Adorno, T. W., Dialéctica Negativa. Trad.: Alfredo Brotons Muñoz. Akal: Madrid, 2008.
-, Tres estudios sobre Hegel. Trad.: Víctor Sánchez de Zavala. Editora Nacional: Madrid, 2002.
Castoriadis, C. La institución imaginaria de la sociedad. Trad.: Antonio Vicens y Marco-Aurelio Galmaniri. Tusquets: Buenos Aires, 2007.
Dotti, J., Dialéctica y derecho. Hachette: Buenos Aires, 1983.
Hobbes, T., Leviatán. Losada: Buenos Aires, 2004.
Jameson, F., Marxismo tardío. Adorno y la persistencia de la dialéctica. Trad.: María Julia de Ruschi. FCE:, Buenos Aires, 2010.
Marx, K., El 18 Brumario de Luis Bonaparte. Trad.: Elisa Rodrigo. Alianza: Buenos Aires, 2003.
Marx, K., “Introducción para la crítica de la Filosofía del Derecho de Hegel”. En: Hegel, G. W. F., Filosofía del derecho. Trad.: Angélica Mendoza. Claridad: Buenos Aires, 1987.

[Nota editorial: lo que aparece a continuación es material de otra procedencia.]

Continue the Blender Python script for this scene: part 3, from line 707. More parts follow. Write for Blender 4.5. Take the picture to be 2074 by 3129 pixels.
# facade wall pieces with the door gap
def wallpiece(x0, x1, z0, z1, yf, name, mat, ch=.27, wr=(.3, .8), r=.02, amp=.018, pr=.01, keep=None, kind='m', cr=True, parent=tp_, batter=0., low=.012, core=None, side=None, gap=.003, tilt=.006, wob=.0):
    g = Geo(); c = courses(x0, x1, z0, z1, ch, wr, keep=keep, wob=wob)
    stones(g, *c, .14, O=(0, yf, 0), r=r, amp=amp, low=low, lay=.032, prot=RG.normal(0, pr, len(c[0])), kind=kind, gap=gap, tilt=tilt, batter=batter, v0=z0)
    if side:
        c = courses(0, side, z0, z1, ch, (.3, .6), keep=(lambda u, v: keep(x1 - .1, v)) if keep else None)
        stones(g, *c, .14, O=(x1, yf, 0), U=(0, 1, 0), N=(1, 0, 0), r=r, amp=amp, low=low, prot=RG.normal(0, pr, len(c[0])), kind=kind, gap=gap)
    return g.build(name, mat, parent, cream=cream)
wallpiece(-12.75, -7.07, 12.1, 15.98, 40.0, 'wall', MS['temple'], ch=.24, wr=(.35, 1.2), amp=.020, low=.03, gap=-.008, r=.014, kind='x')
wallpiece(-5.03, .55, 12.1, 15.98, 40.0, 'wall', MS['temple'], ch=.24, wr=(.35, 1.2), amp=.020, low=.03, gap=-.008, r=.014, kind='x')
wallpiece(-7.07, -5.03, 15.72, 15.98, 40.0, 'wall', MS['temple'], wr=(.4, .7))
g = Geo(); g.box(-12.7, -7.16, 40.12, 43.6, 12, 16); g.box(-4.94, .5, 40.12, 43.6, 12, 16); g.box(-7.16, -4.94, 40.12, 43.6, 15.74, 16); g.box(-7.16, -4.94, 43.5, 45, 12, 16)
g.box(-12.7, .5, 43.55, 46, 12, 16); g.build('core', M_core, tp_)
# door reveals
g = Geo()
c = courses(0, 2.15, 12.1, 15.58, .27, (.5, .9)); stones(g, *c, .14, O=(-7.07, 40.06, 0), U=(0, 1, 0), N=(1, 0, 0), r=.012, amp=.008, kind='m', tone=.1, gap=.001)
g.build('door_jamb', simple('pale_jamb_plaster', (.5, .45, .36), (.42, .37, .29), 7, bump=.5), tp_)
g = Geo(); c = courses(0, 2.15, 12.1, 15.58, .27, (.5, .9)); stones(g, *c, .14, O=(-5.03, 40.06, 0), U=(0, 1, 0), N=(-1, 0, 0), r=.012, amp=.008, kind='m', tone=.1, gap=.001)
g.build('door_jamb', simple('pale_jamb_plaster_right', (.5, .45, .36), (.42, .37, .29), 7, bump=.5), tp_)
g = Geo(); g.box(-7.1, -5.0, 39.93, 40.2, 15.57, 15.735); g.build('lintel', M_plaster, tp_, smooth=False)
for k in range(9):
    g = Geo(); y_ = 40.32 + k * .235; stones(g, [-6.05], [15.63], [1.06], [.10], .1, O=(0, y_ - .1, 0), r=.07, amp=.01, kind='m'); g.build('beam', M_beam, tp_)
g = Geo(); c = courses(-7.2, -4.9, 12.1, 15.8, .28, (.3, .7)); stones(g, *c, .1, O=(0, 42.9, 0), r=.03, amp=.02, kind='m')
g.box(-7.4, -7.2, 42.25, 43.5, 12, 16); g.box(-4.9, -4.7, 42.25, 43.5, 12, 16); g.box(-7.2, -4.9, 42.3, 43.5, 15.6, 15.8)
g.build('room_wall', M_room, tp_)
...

-, Sobre la cuestión judía. Prometeo: Buenos Aires, 2004.
Schwarzböck, Silvia, Adorno y lo político. Prometeo: Buenos Aires, 2008.
Sotelo, Laura, Ideas de la Historia. La escuela de Frankfurt: Adorno, Horkheimer y Marcuse. Prometeo: Buenos Aires, 2009.


La versión original de este trabajo fue escrita para un libro colectivo de próxima aparición. Debo buena parte de las reflexiones que siguen al trabajo compartido con los compañeros del grupo de estudios autogestivo Polética, con quienes publicaré el libro. También agradezco la lectura atenta y los comentarios de Néstor López y los compañeros del grupo de estudios sobre Adorno de los días viernes.

 
[1] Fredric Jameson ha destacado, con acertado ahínco, la importancia de la ley del valor como trasfondo de la crítica adorniana a la “identidad”. Véase Jameson, 2010: 46-47.
[2] Tomamos esta noción de Cornelius Castoriadis. Sería interesante indagar las vinculaciones entre el concepto de alienación de Castoriadis y el de concepto de primacía de lo idéntico de Adorno. Para el concepto de institución alienada como institución autonomizada de la sociedad, véase Castoriadis, 2007: 160-182.